Gillman contends that the district court failed to consider his request to
construe his petition, insofar as it pertained to equitable tolling based on the
conduct of his lawyers who replaced Akes, as a motion for relief under Federal
Rule of Civil Procedure 60(b)(6) from the judgment dismissing his initial § 2254
petition. Because we cannot discern from the record whether the district court
considered Gillman’s tolling argument under Rule 60(b)(6) or, if so, on what
grounds it may have rejected his argument, we cannot meaningfully review its
decision and therefore remand. See Friends of the Everglades, 678 F.3d at 1201.
Rule 60(b)(6), the catchall provision of Rule 60(b), authorizes relief for “any
other reason that justifies relief” from a judgment. Fed. R. Civ. P. 60(b)(6).
5
Case: 17-10295 Date Filed: 03/27/2018 Page: 6 of 6
“Where a Rule 60(b) motion challenges only a district court’s prior ruling that a
habeas petition was time-barred, it ‘is not the equivalent of a successive habeas
petition.’” Lugo v. Sec’y, Fla. Dep’t of Corr., 750 F.3d 1198, 1210 (11th Cir.
2014) (quoting Gonzalez v. Crosby, 545 U.S. 524, 535-36 (2005)). But “a movant
seeking relief under Rule 60(b)(6) [must] show extraordinary circumstances
justifying the reopening of a final judgment.” Gonzalez, 545 U.S. at 535 (internal
quotation marks omitted).
We express no opinion on whether Gillman has shown extraordinary
circumstances based on the conduct of his lawyers who replaced Akes that would
justify revisiting the equitable tolling question. We note that “[e]ven where the
Rule 60(b) motion demonstrates sufficiently extraordinary circumstances, whether
to grant the requested relief is a matter for the district court’s sound discretion.”

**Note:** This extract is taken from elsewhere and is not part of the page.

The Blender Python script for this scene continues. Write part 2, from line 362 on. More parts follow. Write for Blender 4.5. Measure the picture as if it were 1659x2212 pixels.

Lugo, 750 F.3d at 1210 (alteration and internal quotation marks omitted). But the
district court’s silence on the matter renders impossible our task of reviewing its
decision. Thus, we remand for the district court to decide whether to entertain
Gillman’s pleading as a Rule 60(b)(6) motion and, if so, whether relief is
warranted.
AFFIRMED IN PART, VACATED IN PART, AND REMANDED.